Stored records
_ _ _
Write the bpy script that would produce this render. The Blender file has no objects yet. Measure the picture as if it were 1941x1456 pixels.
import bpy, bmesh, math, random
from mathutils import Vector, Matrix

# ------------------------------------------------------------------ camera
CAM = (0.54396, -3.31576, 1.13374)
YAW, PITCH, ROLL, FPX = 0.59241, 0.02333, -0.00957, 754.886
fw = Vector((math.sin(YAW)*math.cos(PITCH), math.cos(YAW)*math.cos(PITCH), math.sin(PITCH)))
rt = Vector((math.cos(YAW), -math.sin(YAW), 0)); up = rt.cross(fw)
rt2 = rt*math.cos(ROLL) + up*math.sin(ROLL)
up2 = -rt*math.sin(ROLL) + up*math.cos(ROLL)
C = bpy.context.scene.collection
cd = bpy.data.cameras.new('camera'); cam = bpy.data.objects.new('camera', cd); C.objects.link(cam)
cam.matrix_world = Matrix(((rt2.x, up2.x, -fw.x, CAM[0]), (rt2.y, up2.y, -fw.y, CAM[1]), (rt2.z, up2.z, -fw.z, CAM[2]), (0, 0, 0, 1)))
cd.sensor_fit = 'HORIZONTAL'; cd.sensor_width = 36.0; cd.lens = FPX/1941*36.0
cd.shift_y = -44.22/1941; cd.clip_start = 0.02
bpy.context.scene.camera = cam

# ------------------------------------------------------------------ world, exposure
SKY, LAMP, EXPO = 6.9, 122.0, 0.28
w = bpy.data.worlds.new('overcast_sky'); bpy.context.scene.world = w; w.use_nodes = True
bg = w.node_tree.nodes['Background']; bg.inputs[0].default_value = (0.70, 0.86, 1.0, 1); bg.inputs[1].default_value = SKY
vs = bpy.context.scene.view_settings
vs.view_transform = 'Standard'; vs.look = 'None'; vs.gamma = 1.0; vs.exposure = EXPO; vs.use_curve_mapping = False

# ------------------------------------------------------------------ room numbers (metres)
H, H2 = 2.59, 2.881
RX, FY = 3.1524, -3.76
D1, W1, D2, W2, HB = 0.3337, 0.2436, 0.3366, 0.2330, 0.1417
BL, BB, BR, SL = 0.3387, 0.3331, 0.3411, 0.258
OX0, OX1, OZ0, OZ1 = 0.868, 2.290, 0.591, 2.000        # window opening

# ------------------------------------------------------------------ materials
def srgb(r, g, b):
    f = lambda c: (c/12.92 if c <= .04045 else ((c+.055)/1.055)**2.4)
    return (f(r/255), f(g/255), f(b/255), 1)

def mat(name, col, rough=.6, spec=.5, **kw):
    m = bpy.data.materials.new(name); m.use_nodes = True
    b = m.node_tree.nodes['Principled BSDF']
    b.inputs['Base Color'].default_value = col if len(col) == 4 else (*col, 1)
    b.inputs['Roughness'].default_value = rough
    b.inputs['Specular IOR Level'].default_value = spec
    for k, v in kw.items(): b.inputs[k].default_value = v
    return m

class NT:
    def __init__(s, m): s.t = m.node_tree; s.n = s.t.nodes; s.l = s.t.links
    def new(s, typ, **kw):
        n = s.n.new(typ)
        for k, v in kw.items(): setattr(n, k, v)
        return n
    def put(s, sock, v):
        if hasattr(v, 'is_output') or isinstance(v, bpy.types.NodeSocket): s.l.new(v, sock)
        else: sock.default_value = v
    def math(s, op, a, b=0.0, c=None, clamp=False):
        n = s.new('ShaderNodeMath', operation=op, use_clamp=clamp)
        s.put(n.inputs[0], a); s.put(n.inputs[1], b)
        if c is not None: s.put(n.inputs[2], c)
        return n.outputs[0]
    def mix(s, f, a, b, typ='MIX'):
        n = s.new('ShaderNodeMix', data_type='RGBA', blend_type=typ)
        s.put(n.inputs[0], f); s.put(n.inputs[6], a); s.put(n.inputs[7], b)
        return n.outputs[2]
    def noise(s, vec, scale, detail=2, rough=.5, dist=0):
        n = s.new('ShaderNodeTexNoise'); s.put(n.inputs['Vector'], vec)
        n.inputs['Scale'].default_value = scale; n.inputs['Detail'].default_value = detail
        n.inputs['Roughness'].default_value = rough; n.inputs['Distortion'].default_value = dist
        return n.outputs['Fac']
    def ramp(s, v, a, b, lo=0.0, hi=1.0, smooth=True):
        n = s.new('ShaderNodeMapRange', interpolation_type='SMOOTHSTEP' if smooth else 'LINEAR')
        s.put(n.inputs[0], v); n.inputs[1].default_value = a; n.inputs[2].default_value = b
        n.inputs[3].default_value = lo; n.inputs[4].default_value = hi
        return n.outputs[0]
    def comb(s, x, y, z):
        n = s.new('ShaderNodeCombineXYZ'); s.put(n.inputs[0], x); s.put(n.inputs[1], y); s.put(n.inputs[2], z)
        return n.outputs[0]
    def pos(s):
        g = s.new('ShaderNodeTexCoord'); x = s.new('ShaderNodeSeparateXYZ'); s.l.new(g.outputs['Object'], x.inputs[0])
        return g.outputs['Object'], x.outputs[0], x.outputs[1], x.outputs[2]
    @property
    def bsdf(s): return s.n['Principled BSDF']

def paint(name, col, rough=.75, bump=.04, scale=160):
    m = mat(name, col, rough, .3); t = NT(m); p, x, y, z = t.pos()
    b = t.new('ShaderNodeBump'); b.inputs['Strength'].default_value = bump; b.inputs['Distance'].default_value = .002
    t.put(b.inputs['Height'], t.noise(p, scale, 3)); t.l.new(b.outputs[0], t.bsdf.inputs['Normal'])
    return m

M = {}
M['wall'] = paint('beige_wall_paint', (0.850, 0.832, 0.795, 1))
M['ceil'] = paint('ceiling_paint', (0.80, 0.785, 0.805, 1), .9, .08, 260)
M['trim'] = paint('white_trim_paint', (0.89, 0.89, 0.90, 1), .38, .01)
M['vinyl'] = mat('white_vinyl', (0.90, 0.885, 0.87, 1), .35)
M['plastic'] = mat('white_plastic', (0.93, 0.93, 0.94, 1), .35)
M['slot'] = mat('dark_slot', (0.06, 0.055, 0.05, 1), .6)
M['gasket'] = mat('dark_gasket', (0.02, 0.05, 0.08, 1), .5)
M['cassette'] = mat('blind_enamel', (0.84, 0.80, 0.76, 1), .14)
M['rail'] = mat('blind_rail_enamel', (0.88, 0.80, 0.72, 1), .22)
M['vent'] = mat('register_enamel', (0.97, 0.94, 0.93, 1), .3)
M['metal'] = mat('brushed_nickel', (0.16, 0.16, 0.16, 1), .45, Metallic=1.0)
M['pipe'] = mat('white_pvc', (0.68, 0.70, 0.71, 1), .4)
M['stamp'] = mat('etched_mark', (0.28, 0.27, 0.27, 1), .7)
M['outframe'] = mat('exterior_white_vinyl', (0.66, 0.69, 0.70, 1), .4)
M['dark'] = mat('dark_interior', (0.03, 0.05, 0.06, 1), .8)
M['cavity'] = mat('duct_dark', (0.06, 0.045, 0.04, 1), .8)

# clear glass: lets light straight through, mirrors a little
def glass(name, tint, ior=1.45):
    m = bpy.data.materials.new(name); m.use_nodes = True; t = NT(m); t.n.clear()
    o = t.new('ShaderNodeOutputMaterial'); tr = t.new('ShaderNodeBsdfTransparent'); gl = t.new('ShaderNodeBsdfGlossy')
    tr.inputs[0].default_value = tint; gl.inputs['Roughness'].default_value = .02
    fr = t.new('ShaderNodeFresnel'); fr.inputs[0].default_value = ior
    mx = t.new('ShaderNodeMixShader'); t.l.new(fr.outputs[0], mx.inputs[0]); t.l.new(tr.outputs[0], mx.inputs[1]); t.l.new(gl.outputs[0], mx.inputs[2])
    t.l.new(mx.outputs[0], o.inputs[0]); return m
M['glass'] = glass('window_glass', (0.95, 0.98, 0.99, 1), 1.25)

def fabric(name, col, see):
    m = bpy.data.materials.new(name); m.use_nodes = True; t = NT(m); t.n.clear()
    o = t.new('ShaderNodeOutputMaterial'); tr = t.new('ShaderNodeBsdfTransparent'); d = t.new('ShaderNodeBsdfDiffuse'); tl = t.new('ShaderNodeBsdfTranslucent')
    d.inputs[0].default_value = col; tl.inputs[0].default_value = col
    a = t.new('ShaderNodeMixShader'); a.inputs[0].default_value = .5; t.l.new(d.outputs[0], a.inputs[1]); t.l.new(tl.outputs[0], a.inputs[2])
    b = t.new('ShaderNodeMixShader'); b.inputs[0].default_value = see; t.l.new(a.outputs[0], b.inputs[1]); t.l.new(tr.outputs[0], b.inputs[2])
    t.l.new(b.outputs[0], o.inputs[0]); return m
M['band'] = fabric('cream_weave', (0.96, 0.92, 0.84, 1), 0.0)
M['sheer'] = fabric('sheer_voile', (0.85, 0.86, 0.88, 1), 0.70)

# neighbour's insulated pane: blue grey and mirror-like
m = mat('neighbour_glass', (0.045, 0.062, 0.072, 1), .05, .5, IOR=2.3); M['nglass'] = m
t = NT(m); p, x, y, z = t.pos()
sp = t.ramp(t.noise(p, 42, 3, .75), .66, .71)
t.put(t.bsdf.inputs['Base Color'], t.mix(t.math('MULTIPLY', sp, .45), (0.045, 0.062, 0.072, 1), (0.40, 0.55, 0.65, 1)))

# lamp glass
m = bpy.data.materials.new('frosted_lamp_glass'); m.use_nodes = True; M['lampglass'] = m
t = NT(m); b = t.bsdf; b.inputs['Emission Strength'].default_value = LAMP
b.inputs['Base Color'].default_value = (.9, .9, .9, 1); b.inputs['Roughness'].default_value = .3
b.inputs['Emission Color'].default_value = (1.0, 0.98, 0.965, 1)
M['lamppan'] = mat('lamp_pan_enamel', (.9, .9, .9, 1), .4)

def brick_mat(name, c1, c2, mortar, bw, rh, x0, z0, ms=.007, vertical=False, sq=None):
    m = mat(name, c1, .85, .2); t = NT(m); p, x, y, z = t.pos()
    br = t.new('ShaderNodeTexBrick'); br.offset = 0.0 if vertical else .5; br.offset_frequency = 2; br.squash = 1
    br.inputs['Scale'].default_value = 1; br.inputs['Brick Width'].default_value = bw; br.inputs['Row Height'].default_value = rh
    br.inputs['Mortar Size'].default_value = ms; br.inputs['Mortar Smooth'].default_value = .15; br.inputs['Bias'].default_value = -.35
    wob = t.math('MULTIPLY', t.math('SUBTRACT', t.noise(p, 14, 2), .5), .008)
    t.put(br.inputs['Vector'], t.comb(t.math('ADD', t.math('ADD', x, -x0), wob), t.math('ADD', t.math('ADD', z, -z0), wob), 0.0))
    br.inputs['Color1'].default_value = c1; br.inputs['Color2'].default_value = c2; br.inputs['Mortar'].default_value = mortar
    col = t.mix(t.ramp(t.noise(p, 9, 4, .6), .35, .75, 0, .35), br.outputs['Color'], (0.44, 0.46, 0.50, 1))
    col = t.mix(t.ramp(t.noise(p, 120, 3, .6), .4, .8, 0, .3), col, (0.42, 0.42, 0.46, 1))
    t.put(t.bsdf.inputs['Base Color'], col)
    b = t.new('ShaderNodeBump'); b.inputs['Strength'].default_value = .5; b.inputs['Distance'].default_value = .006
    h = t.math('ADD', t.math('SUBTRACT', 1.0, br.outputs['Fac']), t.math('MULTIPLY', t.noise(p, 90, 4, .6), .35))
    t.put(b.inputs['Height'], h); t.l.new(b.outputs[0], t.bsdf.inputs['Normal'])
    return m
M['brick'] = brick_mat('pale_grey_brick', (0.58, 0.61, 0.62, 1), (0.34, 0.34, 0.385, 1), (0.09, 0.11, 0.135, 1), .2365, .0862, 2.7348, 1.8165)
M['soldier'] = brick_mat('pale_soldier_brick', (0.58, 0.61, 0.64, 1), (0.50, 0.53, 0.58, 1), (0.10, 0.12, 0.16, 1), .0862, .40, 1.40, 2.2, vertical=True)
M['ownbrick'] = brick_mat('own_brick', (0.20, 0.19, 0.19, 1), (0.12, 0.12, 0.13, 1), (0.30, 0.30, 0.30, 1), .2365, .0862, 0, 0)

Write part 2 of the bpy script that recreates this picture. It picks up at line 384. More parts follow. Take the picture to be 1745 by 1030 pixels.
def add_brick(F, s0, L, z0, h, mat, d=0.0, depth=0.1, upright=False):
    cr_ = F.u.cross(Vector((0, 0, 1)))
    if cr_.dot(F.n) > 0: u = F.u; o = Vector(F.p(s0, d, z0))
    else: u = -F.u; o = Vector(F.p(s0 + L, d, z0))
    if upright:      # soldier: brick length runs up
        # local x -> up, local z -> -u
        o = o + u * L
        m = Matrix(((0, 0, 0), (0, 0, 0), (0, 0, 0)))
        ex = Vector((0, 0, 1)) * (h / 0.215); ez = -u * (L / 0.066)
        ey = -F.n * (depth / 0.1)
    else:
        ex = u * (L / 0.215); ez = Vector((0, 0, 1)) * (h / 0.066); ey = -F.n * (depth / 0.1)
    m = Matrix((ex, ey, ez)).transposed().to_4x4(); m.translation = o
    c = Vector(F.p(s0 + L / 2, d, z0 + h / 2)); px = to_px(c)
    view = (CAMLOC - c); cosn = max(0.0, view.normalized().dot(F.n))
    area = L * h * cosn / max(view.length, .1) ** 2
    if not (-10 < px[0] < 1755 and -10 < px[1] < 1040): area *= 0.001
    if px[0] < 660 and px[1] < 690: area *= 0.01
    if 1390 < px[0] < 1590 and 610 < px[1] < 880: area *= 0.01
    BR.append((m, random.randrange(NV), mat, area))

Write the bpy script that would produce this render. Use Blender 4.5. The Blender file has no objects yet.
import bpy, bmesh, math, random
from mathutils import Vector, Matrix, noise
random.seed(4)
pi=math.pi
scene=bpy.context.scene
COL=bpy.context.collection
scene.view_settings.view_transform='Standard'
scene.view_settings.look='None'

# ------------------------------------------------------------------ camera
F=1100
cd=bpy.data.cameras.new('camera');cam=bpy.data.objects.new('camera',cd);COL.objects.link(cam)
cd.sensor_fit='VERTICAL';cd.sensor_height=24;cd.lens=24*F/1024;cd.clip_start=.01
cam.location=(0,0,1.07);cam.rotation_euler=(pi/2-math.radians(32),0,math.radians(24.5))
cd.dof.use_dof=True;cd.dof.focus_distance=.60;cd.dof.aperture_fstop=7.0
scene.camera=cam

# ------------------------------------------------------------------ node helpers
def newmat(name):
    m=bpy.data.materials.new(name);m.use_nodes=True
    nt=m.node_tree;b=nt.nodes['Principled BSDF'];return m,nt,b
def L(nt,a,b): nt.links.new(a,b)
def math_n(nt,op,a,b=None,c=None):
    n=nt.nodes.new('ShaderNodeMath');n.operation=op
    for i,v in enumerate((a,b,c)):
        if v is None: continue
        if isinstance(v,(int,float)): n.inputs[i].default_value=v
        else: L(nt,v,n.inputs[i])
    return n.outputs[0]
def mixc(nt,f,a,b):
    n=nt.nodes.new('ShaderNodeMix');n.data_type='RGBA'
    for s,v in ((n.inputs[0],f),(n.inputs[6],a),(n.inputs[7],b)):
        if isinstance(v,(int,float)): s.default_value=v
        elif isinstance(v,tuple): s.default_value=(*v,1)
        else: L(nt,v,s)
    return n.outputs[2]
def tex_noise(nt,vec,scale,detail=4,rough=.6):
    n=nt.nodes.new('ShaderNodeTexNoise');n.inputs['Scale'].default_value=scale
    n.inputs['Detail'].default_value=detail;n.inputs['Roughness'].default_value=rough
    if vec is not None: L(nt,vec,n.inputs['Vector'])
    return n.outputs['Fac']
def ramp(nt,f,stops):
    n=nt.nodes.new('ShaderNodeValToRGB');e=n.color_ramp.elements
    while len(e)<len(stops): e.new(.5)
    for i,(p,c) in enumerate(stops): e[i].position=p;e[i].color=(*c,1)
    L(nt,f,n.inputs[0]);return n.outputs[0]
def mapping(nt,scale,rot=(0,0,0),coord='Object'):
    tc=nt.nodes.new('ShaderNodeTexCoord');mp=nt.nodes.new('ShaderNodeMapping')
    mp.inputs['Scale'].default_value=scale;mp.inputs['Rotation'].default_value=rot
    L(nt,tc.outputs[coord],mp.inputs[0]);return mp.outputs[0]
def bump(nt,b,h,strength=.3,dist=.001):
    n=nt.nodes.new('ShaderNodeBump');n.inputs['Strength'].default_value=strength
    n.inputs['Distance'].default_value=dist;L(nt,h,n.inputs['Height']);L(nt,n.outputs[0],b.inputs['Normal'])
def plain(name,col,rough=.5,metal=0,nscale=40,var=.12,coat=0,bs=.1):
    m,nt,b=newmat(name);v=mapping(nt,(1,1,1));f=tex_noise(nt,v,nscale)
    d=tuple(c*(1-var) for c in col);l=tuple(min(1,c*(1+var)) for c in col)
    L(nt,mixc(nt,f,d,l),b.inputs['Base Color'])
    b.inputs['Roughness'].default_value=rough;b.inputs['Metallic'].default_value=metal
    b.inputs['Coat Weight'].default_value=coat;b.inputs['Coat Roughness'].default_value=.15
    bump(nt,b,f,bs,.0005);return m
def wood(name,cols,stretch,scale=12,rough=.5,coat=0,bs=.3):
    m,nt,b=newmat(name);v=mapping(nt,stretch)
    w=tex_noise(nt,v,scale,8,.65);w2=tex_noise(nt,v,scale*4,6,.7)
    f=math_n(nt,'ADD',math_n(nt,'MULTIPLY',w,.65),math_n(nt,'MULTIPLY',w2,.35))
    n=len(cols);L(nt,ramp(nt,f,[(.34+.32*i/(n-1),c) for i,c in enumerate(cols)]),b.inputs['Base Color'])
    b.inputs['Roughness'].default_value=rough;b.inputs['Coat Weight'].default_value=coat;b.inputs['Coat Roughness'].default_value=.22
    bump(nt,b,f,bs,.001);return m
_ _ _
REQUIRED TASK: Only the lines from the top of the data through the line that contains "bpy.context.scene.camera = cam" should be quoted, exactly as they stand.

COMPLETED TASK:
Write the bpy script that would produce this render. The Blender file has no objects yet. Measure the picture as if it were 1941x1456 pixels.
import bpy, bmesh, math, random
from mathutils import Vector, Matrix

# ------------------------------------------------------------------ camera
CAM = (0.54396, -3.31576, 1.13374)
YAW, PITCH, ROLL, FPX = 0.59241, 0.02333, -0.00957, 754.886
fw = Vector((math.sin(YAW)*math.cos(PITCH), math.cos(YAW)*math.cos(PITCH), math.sin(PITCH)))
rt = Vector((math.cos(YAW), -math.sin(YAW), 0)); up = rt.cross(fw)
rt2 = rt*math.cos(ROLL) + up*math.sin(ROLL)
up2 = -rt*math.sin(ROLL) + up*math.cos(ROLL)
C = bpy.context.scene.collection
cd = bpy.data.cameras.new('camera'); cam = bpy.data.objects.new('camera', cd); C.objects.link(cam)
cam.matrix_world = Matrix(((rt2.x, up2.x, -fw.x, CAM[0]), (rt2.y, up2.y, -fw.y, CAM[1]), (rt2.z, up2.z, -fw.z, CAM[2]), (0, 0, 0, 1)))
cd.sensor_fit = 'HORIZONTAL'; cd.sensor_width = 36.0; cd.lens = FPX/1941*36.0
cd.shift_y = -44.22/1941; cd.clip_start = 0.02
bpy.context.scene.camera = cam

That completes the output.